Taktik Hebdo · 25 juin 1997 · COMMENT CELA SE FAIT-IL?

Taktik Hebdo · 25 juin 1997 · COMMENT CELA SE FAIT-IL?
L'Académie Expérimentale des Théâtres travaille à tisser des liens entre des générations des créateurs de sensibilité et de générations différentes.
Presse régionale
Critique
F. Kahn
25 Juin 1997
Taktik Hebdo
Langue: Français
Tous droits réservés

Taktik Hebdo

25 juin 1997 · F. Kahn

Qui pourrait dire qu'un jeu ne s'apprend pas?

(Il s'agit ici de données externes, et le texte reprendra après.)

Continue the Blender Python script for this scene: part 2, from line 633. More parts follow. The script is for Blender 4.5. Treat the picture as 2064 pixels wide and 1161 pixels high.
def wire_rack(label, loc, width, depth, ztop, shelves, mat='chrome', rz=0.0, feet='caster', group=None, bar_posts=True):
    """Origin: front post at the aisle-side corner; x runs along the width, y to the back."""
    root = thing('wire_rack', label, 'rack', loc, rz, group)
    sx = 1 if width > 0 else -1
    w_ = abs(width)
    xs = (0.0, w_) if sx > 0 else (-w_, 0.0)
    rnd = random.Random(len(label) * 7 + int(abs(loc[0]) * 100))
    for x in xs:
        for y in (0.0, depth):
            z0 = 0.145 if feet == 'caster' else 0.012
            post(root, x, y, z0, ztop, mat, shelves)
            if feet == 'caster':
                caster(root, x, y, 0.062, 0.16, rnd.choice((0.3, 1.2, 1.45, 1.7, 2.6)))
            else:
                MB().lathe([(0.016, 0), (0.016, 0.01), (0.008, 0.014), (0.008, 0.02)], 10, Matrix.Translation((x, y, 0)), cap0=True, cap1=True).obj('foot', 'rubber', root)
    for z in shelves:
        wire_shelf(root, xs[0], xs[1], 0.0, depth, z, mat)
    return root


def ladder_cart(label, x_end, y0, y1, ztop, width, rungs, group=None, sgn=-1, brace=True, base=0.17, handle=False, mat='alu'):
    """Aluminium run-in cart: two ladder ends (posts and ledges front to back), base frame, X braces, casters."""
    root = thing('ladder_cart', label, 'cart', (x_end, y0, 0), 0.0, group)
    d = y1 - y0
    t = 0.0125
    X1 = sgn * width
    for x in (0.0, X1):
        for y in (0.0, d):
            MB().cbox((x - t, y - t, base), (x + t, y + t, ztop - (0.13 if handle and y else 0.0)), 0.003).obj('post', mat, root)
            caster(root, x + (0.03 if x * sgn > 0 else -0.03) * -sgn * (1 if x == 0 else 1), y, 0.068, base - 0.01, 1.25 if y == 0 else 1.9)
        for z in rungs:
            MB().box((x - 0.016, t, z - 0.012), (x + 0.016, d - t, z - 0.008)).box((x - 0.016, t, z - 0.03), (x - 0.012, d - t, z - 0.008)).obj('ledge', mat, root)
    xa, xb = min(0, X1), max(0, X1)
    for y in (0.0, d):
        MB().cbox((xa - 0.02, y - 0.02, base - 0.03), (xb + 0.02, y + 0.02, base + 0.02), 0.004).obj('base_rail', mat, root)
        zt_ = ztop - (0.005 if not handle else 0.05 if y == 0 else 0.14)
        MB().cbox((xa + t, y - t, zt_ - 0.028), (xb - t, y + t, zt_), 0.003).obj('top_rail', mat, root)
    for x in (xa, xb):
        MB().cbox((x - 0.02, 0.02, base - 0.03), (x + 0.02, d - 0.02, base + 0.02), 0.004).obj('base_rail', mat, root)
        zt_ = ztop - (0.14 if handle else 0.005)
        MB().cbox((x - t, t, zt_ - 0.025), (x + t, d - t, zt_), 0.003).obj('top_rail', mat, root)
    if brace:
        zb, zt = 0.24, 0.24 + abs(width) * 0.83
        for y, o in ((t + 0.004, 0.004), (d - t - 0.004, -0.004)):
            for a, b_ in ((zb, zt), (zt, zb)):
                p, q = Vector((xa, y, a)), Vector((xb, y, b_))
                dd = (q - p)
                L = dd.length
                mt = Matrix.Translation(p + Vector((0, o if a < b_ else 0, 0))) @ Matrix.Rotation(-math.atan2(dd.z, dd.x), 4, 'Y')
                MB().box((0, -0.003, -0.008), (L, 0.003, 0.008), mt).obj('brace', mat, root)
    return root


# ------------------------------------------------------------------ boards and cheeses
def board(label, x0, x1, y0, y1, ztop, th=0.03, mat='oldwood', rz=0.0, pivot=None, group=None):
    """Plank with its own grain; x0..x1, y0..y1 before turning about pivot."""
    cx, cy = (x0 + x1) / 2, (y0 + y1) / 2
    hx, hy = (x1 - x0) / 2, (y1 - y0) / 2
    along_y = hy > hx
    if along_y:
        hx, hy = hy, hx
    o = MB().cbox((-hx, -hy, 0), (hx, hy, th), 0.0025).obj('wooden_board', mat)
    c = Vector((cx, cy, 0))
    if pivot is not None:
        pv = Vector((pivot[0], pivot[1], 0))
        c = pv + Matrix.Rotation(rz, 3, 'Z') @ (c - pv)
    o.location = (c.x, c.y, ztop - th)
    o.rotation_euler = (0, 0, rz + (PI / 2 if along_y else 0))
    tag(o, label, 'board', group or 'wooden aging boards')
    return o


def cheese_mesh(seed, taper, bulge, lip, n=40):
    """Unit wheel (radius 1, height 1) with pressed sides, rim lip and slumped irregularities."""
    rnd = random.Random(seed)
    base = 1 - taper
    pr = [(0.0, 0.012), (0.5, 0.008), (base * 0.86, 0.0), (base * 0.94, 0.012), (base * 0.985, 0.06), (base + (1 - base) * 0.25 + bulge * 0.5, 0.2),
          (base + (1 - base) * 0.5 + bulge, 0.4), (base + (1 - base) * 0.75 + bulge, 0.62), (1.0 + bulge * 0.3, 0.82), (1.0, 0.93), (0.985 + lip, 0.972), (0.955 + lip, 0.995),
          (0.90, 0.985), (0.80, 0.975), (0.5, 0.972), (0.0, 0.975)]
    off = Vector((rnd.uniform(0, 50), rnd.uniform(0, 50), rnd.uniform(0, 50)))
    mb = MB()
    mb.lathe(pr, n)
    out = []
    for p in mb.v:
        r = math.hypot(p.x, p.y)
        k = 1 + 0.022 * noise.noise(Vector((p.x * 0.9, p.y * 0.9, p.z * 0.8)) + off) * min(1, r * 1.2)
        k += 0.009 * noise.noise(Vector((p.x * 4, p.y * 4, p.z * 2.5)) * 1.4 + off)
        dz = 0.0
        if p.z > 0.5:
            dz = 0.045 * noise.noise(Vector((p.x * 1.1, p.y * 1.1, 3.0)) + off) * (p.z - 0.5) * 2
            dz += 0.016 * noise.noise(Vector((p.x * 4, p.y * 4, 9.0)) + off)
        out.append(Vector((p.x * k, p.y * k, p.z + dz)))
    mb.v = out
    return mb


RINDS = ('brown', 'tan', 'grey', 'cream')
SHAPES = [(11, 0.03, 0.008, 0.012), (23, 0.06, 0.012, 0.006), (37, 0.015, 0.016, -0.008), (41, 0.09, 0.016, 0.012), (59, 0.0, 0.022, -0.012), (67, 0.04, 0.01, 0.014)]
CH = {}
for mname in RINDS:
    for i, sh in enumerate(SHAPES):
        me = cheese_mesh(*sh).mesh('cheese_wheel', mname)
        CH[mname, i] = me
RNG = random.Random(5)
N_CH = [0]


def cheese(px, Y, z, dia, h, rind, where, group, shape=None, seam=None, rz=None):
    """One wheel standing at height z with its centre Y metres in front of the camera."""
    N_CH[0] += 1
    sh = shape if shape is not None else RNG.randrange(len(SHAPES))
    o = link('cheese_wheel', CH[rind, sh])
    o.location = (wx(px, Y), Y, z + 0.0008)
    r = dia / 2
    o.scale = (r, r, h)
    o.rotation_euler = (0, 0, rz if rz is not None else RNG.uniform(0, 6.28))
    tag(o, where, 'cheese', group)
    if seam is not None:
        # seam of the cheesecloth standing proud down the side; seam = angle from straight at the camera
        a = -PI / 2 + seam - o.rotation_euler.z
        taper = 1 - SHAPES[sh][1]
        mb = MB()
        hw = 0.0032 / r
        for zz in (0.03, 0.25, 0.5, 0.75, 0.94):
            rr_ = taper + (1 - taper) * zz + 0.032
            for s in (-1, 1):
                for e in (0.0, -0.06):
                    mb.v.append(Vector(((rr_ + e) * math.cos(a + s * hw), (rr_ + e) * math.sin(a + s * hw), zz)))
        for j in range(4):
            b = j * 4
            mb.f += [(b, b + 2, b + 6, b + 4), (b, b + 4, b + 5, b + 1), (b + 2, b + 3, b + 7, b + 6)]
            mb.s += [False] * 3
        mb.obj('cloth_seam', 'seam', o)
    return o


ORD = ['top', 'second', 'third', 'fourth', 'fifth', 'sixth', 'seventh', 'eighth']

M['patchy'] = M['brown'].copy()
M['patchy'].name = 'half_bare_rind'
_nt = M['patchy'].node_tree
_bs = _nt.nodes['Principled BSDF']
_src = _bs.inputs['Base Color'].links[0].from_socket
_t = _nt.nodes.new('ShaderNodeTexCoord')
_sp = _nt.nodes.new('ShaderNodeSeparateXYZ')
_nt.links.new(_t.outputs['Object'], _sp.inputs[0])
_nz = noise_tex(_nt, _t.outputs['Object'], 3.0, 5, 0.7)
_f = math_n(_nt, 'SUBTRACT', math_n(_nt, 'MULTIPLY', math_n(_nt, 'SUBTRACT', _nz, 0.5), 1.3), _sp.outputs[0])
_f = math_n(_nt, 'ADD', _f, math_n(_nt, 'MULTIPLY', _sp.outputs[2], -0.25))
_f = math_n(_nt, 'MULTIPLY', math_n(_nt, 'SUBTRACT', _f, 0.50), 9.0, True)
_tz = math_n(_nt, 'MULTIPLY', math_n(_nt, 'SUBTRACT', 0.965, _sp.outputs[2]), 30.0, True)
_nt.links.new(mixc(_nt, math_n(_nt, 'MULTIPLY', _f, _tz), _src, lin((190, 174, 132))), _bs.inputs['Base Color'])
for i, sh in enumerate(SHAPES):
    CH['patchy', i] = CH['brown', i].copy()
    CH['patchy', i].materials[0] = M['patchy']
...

L'Académie Expérimentale des Théâtres est une structure parisenne qui évolue à la marge des circuits médiatiques du théâtre. Souterrainement, elle travaille à tisser des liens entre des générations de créateurs de sensibilités et de générations différentes. Pour provoquer cette circulation du savoir, elle fédère des énergies, provoque des rencontres et emmagasine de la mémoire.

L'auteur et metteur en scène Hubert Colas qui vit et travaille à Marseille (il est actuellement en résidence au Théâtre du Merlan) participe régulièrement aux actions que mène l'Académie expérimentale des théâtres autour de cette question essentielle de la transmission des connaissances.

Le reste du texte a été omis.